One is Biden’s announced plan to convert the nation’s autos to electric power by 2050. General Motors last month one-upped Biden by announcing its intention to produce no internal combustion cars after 2035.

The plan makes sense for climate protection.

Gasoline-powered vehicles produce more greenhouse gases than any other single factor on Earth. Ending their century-long dominance on America’s roads is seen by scientists as essential for the continuance of life as we have come to know it.

The problem is what that will do to the market for ethanol, a major additive for American gasoline.

Forty percent of the annual 13 billion bushel corn crop in America is now distilled into ethanol. And no state outdistills Iowa.

What alternative market can be developed for that much corn by 2050, or 2035? And to what use can that many corn acres be converted? 

I’m no agricultural economist. But I doubt the soybean market could handle converting the corn acres that now feed Iowa’s ethanol plants to beans instead. Livestock feed constitutes the other major market for corn — expansion of cattle and hog production to handle that much more feed corn doesn’t seem likely either.

Several ethanol plants in Iowa already shut down during the Trump administration, which was notorious for granting waivers from ethanol for dozens of oil refineries. Without government help, like the renewable fuel standard for ethanol blends, ethanol would likely fail economically as a market for corn. 

Its failure would be a certainty without the internal combustion engine.

Biden is ethically and politically duty-bound to look for alternative uses for corn that now goes to make ethanol, and/or the acres that produce those billions of bushels. 

Midwestern Republicans already sense blood in the water. 

On Monday this week, Ernst’s press secretary issued a news release that said, “Senator Ernst urged President Biden not to give into the misguided political demands of the Left and to change course by instead promoting the adoption of higher biofuel blends and investing in expanding biofuel infrastructure that will provide consumers with better access to cleaner, cheaper choices at the pump.”

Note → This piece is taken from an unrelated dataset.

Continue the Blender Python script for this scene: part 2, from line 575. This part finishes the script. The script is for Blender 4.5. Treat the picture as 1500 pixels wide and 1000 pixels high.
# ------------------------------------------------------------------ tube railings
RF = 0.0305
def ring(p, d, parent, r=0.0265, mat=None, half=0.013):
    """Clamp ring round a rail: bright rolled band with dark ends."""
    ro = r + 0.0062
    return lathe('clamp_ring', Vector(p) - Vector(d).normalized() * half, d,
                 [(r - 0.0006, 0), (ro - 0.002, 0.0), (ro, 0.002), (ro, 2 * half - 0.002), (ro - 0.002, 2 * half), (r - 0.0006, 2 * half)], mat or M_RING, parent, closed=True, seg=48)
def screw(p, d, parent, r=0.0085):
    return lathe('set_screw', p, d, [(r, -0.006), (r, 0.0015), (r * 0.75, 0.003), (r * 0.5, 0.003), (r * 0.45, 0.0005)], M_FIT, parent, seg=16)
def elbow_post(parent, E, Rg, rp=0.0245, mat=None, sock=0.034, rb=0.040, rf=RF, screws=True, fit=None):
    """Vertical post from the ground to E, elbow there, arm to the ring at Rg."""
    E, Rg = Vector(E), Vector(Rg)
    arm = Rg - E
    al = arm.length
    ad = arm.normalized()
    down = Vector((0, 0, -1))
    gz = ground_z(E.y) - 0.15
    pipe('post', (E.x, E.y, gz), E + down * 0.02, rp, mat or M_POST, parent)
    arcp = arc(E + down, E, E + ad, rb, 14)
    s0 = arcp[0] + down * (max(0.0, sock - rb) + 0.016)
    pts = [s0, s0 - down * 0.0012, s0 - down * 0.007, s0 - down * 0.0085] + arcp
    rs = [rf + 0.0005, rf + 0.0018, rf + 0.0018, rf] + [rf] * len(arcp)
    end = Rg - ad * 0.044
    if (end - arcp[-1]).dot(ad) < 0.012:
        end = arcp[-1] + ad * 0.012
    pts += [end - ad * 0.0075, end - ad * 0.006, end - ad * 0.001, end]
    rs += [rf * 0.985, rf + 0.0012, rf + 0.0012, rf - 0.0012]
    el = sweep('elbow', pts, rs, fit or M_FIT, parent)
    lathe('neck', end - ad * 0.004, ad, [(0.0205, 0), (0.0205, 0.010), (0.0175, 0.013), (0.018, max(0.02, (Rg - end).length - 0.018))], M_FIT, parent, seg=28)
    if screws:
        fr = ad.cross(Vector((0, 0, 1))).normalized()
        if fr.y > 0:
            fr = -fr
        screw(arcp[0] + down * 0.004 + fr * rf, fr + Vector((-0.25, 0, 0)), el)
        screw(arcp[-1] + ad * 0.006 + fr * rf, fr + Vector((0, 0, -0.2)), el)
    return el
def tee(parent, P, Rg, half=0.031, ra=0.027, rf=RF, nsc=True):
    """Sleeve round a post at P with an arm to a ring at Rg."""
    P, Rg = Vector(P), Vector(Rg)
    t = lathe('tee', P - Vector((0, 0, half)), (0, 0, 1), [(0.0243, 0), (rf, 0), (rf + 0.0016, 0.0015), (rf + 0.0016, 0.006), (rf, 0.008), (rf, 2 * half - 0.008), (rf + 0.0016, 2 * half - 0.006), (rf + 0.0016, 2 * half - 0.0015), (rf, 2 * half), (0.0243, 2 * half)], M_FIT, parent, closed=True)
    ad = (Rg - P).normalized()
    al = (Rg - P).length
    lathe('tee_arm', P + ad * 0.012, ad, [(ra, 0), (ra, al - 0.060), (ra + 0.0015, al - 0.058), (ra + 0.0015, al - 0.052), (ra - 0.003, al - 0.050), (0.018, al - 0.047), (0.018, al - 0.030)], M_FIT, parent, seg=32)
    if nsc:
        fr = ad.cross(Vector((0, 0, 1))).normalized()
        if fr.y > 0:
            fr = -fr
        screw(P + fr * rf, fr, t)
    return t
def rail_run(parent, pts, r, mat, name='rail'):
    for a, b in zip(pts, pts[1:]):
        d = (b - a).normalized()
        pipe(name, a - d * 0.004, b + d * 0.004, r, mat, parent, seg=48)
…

Biden, by contrast, wants to eliminate the pump.

It’s not just farms that would be under the gun. The entire rural economy of Iowa and other Midwestern states is geared for corn production — equipment producers and sellers, the seed and ag chemical sectors, producer cooperatives, and the towns that serve the needs of people and businesses that rely on the corn economic complex.

It’s important to distinguish between the case for electric vehicles and the case for ethanol.

Ethanol is important today to the Midwest. Reducing the climate change threat is important to the entire planet, and that includes the Midwest as well. 

Biden is doing what’s expected of him as the leader of the nation. A majority of Americans chose him to make those decisions. 

By the same token, Republicans are expected to challenge Democratic decisions that they think are harmful to their constituents. Right now a threat to ethanol as a fuel additive offers Republicans a political opportunity that they look eager to grasp, regardless of its long-term ramifications.

Bottom line: the Democratic Party must find or create a solution to help their candidates weather the coming Midwestern political storm if the ethanol fuel additive disappears in the next few decades. 

Reapportionment caused by urban growth will help the Democratic cause, as would charismatic candidates, possible major future events unforeseen at present, and demonstrated Democratic success in helping average Americans’ lives in the next few years.

It will take skilled Democratic leadership to restore the Midwest to truly purple political status in the coming decade.